Anyway, my GF has not known me to be under the influence of anything. She hardly drinks, but like me has a past trying different thing like acid, smoking weed for years, etc in the long ago past. So We talked about my calling to try psychedelics again, and she's game too. And so started our spice explorations last year.

After various unsuccessful relationships where I tried to fit myself at times to the mould of the other person, I have decided that is a HUGE waste of time. I don't want to change anything about myself just to keep or attract a partner, unless I am really doing something that is really bad for ME. They need to like me for who I am. I am unwilling to contort myself around another's wishes and turn myself into a pretzel just to win their approval.
 
olympus mon said:
i cant imagine i would ever share my life with a person that doesn't understand why i use these sacred plants and no lover that would understand would ever consider asking me to give them up. they would be asking me to not follow my truth.
for my lover to ask this of me would indicate they dont understand me and i would never be able to believe that they love me. they would only love parts of me and that wouldn't suffice.
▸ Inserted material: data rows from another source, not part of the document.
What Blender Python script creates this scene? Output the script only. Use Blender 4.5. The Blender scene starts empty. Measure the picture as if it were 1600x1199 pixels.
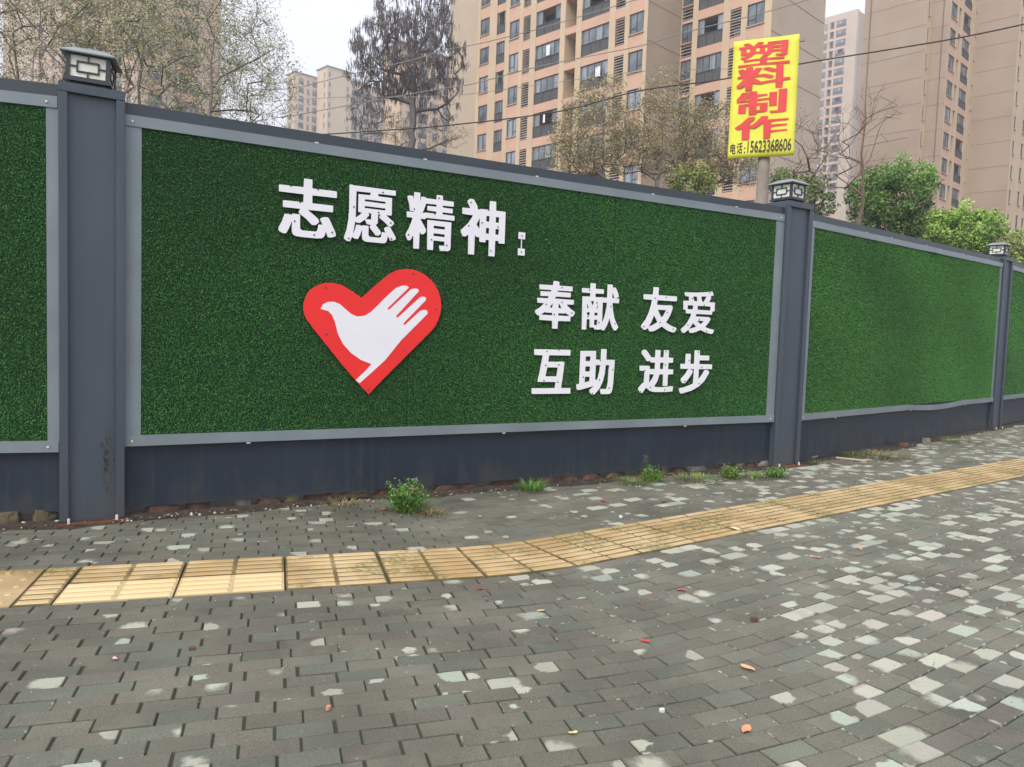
import bpy, math, random
import numpy as np
from mathutils import Vector, Matrix

sc = bpy.context.scene
COL = sc.collection

# ------------------------------------------------------------------ camera
F_PX, EYE, PITCH, ROLL = 1200.0, 1.34, math.radians(3.6), math.radians(1.9)
CAM = np.array([0.0, 0.0, EYE])
_fw = np.array([0, math.cos(PITCH), -math.sin(PITCH)])
_up = np.array([0, math.sin(PITCH), math.cos(PITCH)])
_rt = np.array([1.0, 0, 0])
CR = math.cos(ROLL) * _rt + math.sin(ROLL) * _up
CU = -math.sin(ROLL) * _rt + math.cos(ROLL) * _up
cam = bpy.data.cameras.new('camera')
cam.sensor_fit = 'HORIZONTAL'
cam.sensor_width = 36.0
cam.lens = 36.0 * F_PX / 1600.0
cam.clip_start = 0.05
cam.clip_end = 4000
camo = bpy.data.objects.new('camera', cam)
COL.objects.link(camo)
camo.matrix_world = Matrix(((CR[0], CU[0], -_fw[0], 0), (CR[1], CU[1], -_fw[1], 0),
                            (CR[2], CU[2], -_fw[2], EYE), (0, 0, 0, 1)))
sc.camera = camo
sc.view_settings.view_transform = 'Standard'
sc.view_settings.look = 'None'
sc.view_settings.gamma = 1.0
sc.view_settings.use_curve_mapping = False
sc.view_settings.exposure = 0.77

# ------------------------------------------------------------------ sky and sun
SUN_EL, SUN_DIR = math.radians(48), (-0.48, -0.88)      # horizontal direction the light comes from
world = bpy.data.worlds.new("World")
sc.world = world
world.use_nodes = True
wn, wl = world.node_tree.nodes, world.node_tree.links
wn.clear()
wout = wn.new('ShaderNodeOutputWorld')
sky = wn.new('ShaderNodeTexSky')
sky.sky_type = 'NISHITA'
sky.sun_disc = False
sky.sun_elevation = SUN_EL
sky.sun_rotation = math.atan2(SUN_DIR[0], SUN_DIR[1])
sky.dust_density = 4.0
bg1 = wn.new('ShaderNodeBackground')
bg1.inputs['Strength'].default_value = 0.05
wl.new(sky.outputs[0], bg1.inputs['Color'])
bg2 = wn.new('ShaderNodeBackground')                     # even cloud layer
wtc = wn.new('ShaderNodeTexCoord')
wno = wn.new('ShaderNodeTexNoise')
wno.inputs['Scale'].default_value = 2.2
wno.inputs['Detail'].default_value = 4
wl.new(wtc.outputs['Generated'], wno.inputs['Vector'])
wcr = wn.new('ShaderNodeMix')
wcr.data_type = 'RGBA'
wcr.inputs[6].default_value = (0.56, 0.565, 0.62, 1)
wcr.inputs[7].default_value = (0.62, 0.62, 0.64, 1)
wl.new(wno.outputs['Fac'], wcr.inputs[0])
wl.new(wcr.outputs[2], bg2.inputs['Color'])
bg2.inputs['Strength'].default_value = 1.05
wadd = wn.new('ShaderNodeAddShader')
wl.new(bg1.outputs[0], wadd.inputs[0])
wl.new(bg2.outputs[0], wadd.inputs[1])
wl.new(wadd.outputs[0], wout.inputs['Surface'])

sl = bpy.data.lights.new('sun', 'SUN')
sl.energy = 1.3
sl.angle = math.radians(35)
sl.color = (1.0, 0.97, 0.92)
so = bpy.data.objects.new('sun', sl)
COL.objects.link(so)
_v = Vector((SUN_DIR[0] * math.cos(SUN_EL), SUN_DIR[1] * math.cos(SUN_EL), math.sin(SUN_EL)))
so.rotation_euler = _v.to_track_quat('Z', 'Y').to_euler()
so.location = (0, 0, 30)

# ------------------------------------------------------------------ helpers
def at(px, py, z):
    """world point seen at a pixel of the photograph at a given distance along the view axis"""
    d = CR * (px - 800) / F_PX - CU * (py - 599.5) / F_PX + _fw
    return CAM + d * z

def on_ground(px, py, h=0.0):
    d = at(px, py, 1.0) - CAM
    return CAM + d * (h - EYE) / d[2]

def project(x, y, z):
    d = np.array([x, y, z]) - CAM
    k = d @ _fw
    return 800 + F_PX * (d @ CR) / k, 599.5 - F_PX * (d @ CU) / k, k

def on_wall(px, py, p0, th):
    n = np.array([-math.sin(th), math.cos(th), 0])
    d = at(px, py, 1.0) - CAM
    q = CAM + d * ((np.array([p0[0], p0[1], 0]) - CAM) @ n) / (d @ n)
    return (q[0] - p0[0]) * math.cos(th) + (q[1] - p0[1]) * math.sin(th), q[2]

MATS = {}
def mat(name, col, rough=0.7, var=0.08, scale=6.0, col2=None, bump=0.0, bscale=60.0, metal=0.0,
        spec=0.4, detail=5, coord='Object', contrast=(0.35, 0.65), streak=None):
    if name in MATS:
        return MATS[name]
    m = bpy.data.materials.new(name)
    m.use_nodes = True
    nt = m.node_tree
    N, L = nt.nodes, nt.links
    b = N['Principled BSDF']
    b.inputs['Roughness'].default_value = rough
    b.inputs['Metallic'].default_value = metal
    b.inputs['Specular IOR Level'].default_value = spec
    tc = N.new('ShaderNodeTexCoord')
    mp = N.new('ShaderNodeMapping')
    L.new(tc.outputs[coord], mp.inputs['Vector'])
    if streak:
        mp.inputs['Scale'].default_value = streak
    no = N.new('ShaderNodeTexNoise')
    no.inputs['Scale'].default_value = scale
    no.inputs['Detail'].default_value = detail
    L.new(mp.outputs[0], no.inputs['Vector'])
    ra = N.new('ShaderNodeMapRange')
    ra.inputs['From Min'].default_value = contrast[0]
    ra.inputs['From Max'].default_value = contrast[1]
    L.new(no.outputs['Fac'], ra.inputs['Value'])
    mx = N.new('ShaderNodeMix')
    mx.data_type = 'RGBA'
    c2 = col2 if col2 else tuple(c * (1 - 2 * var) for c in col)
    mx.inputs[6].default_value = (*col, 1)
    mx.inputs[7].default_value = (*c2, 1)
    L.new(ra.outputs[0], mx.inputs[0])
    L.new(mx.outputs[2], b.inputs['Base Color'])
    if bump:
        n2 = N.new('ShaderNodeTexNoise')
        n2.inputs['Scale'].default_value = bscale
        n2.inputs['Detail'].default_value = 4
        L.new(tc.outputs[coord], n2.inputs['Vector'])
        bp = N.new('ShaderNodeBump')
        bp.inputs['Strength'].default_value = bump
        bp.inputs['Distance'].default_value = 0.01
        L.new(n2.outputs['Fac'], bp.inputs['Height'])
        L.new(bp.outputs[0], b.inputs['Normal'])
    MATS[name] = m
    return m

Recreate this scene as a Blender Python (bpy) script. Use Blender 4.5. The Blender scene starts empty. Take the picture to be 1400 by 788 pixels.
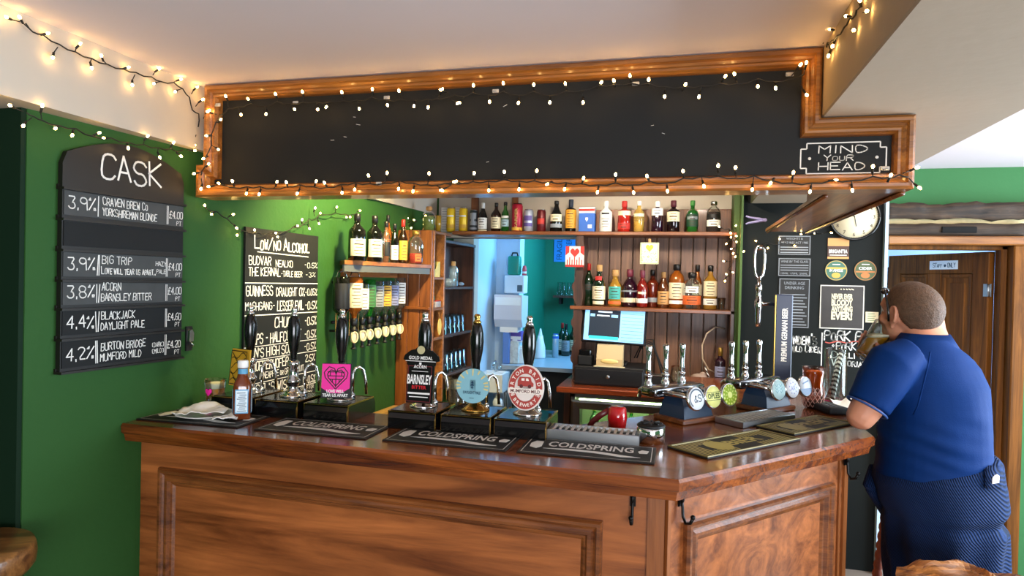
import bpy, bmesh, math, random
from mathutils import Vector, Matrix, noise
random.seed(7)
S = bpy.context.scene
COL = S.collection
PI = math.pi

# ------------------------------------------------------------------ camera, light, exposure
# world frame: X runs along the front of the bar (to the right), Y runs into the bar, Z up; metres
EYE = 1.6
FPX = 900.0
cam_d = bpy.data.cameras.new('camera')
cam_d.sensor_width = 36.0
cam_d.lens = FPX / 1400 * 36.0
cam_d.clip_start = 0.05
cam = bpy.data.objects.new('camera', cam_d)
COL.objects.link(cam)
CM = (Matrix.Rotation(math.radians(14.6), 3, 'Z') @ Matrix.Rotation(math.radians(90 - .66), 3, 'X')
      @ Matrix.Rotation(math.radians(1.3), 3, 'Z'))
cam.matrix_world = Matrix.Translation((0, 0, EYE)) @ CM.to_4x4()
S.camera = cam

S.view_settings.view_transform = 'Standard'
S.view_settings.look = 'None'
S.view_settings.exposure = 0.46
S.view_settings.gamma = 1.0
S.view_settings.use_curve_mapping = False
S.cycles.max_bounces = 8
S.cycles.transparent_max_bounces = 16
S.cycles.sample_clamp_indirect = 4.0
S.cycles.use_denoising = True
S.cycles.caustics_reflective = False
S.cycles.caustics_refractive = False

world = bpy.data.worlds.new('daylight')
S.world = world
world.use_nodes = True
bg = world.node_tree.nodes['Background']
bg.inputs['Color'].default_value = (0.80, 0.88, 1.0, 1)
bg.inputs['Strength'].default_value = 0.9

def area(name, loc, aim, size, size_y, power, color):
    d = bpy.data.lights.new(name, 'AREA')
    d.shape = 'RECTANGLE'; d.size = size; d.size_y = size_y
    d.energy = power; d.color = color
    o = bpy.data.objects.new(name, d); COL.objects.link(o)
    o.location = loc
    o.rotation_euler = (Vector(aim) - Vector(loc)).to_track_quat('-Z', 'Y').to_euler()
    return o

# daylight through the windows of the room (behind and to the right of the viewer)
area('rear_window_daylight', (1.2, -2.35, 1.35), (0.0, 0.4, 2.5), 2.6, 1.5, 135, (0.90, 0.93, 1.0))
area('side_window_daylight', (3.05, 2.6, 1.35), (0.5, 2.3, 1.25), 2.1, 1.4, 150, (0.70, 0.85, 1.0))
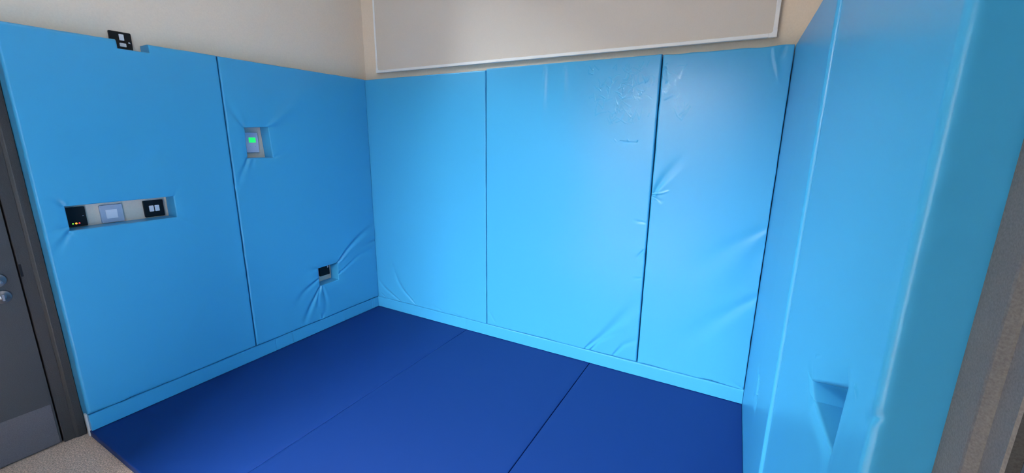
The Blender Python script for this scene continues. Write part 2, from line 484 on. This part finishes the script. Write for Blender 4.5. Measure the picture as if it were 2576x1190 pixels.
    W3 = np.stack([np.broadcast_to(c, V[:, 0].shape) for c in f(V[:, 0], V[:, 1], V[:, 2])], 1).astype(np.float32)
    me = bpy.data.meshes.new(name)
    me.vertices.add(len(W3)); me.vertices.foreach_set('co', W3.ravel())
    me.loops.add(F.size); me.loops.foreach_set('vertex_index', F.ravel().astype(np.int32))
    me.polygons.add(len(F))
    me.polygons.foreach_set('loop_start', np.arange(0, F.size, 4, dtype=np.int32))
    me.polygons.foreach_set('use_smooth', np.ones(len(F), bool))
    me.update(calc_edges=True)
    me.attributes.new('gloss', 'FLOAT', 'POINT').data.foreach_set('value', glv)
    me.materials.append(M['vinyl'])
    # outward normals: front quads must face the room
    n = me.polygons[0].normal; c = np.array(f(0., 0., 0.)) - np.array(f(0., 0., 1.))
    if n.x * c[0] + n.y * c[1] + n.z * c[2] < 0: me.flip_normals()
    o = bpy.data.objects.new(name, me); COL.objects.link(o)
    tag(o, label, 'wall pad', 'light blue vinyl wall pads')
    return o

KB = 0.083      # top of the padded skirting
HT = 1.700      # top of the pads

pad('padded_panel', 'L1', wl, -1.706, -0.9597, KB + .003, HT + .002, 'light blue vinyl pad beside the left door, with a long switch slot and top notch',
    holes=[((-1.628, -1.248, 0.911, 1.013), None)], notch=(-1.358, -1.245, 1.666), r=.011, seed=1, bulge=0.002,
    fine_u=[(-1.70, -1.58, .003)], fine_z=[(.80, 1.08, .003)])
pad('padded_panel', 'L2', wl, -0.9563, -0.0008, KB + .003, HT, 'light blue vinyl pad left of the corner, with thermostat hole and puckered socket hole',
    holes=[((-0.868, -0.730, 1.184, 1.351), ((-0.869, 1.184), (-0.725, 1.184), (-0.735, 1.355), (-0.867, 1.349))),
           ((-0.505, -0.350, 0.323, 0.448), ((-0.503, 0.322), (-0.352, 0.325), (-0.350, 0.449), (-0.505, 0.446)))],
    seed=2, bulge=0.001, step=.005, r=.008, r1=.003, fine_u=[(-.72, -.02, .003)], fine_z=[(.09, .68, .003)])
pad('padded_panel', 'B1', wb, -0.0300, 1.0048, KB, HT - .002, 'plain light blue vinyl pad at the left end of the back wall', seed=3, r=.006, r0=.003,
    fine_u=[(.01, .45, .003)], fine_z=[(.09, .4, .003)], wav=.0012)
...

^Yep, what Olympus said... I cant see wanting to be with someone so controlling as to ask me to change myself. If it was heroin or crack, I think they would be trying to save me from myself. With entheogens, the risk factors associated with said substances just aren't there. So, to ask me to stop shows not only a fair amount of arrogance, but ignorance also.
 
Bad news, my girlfriend broke up with me, mainly because of my cannabis use. (We never even discusses my other entheogen use i.e. salvia, lsa, aya, etc.)

good news - It would have never worked anyways, so better now than later. Also on the good news side, all of you are right. The ignorance is strangulating. I suppose i will just wait until the right lady comes along, one who would never want me to stop following "my truth", thanks Olympus. :)
 
the day you forget entheogens is the day you forfeit the greatest catalyst to personal and spiritual growth we have ever known, if anyone requires you retard yourself as such, do they really love you / are they in a position to be your partner (given their naivety)

peace love and light

my 5 year relationship ended when i got on a plane to go to peru and forget the life i had so selfishly fought for.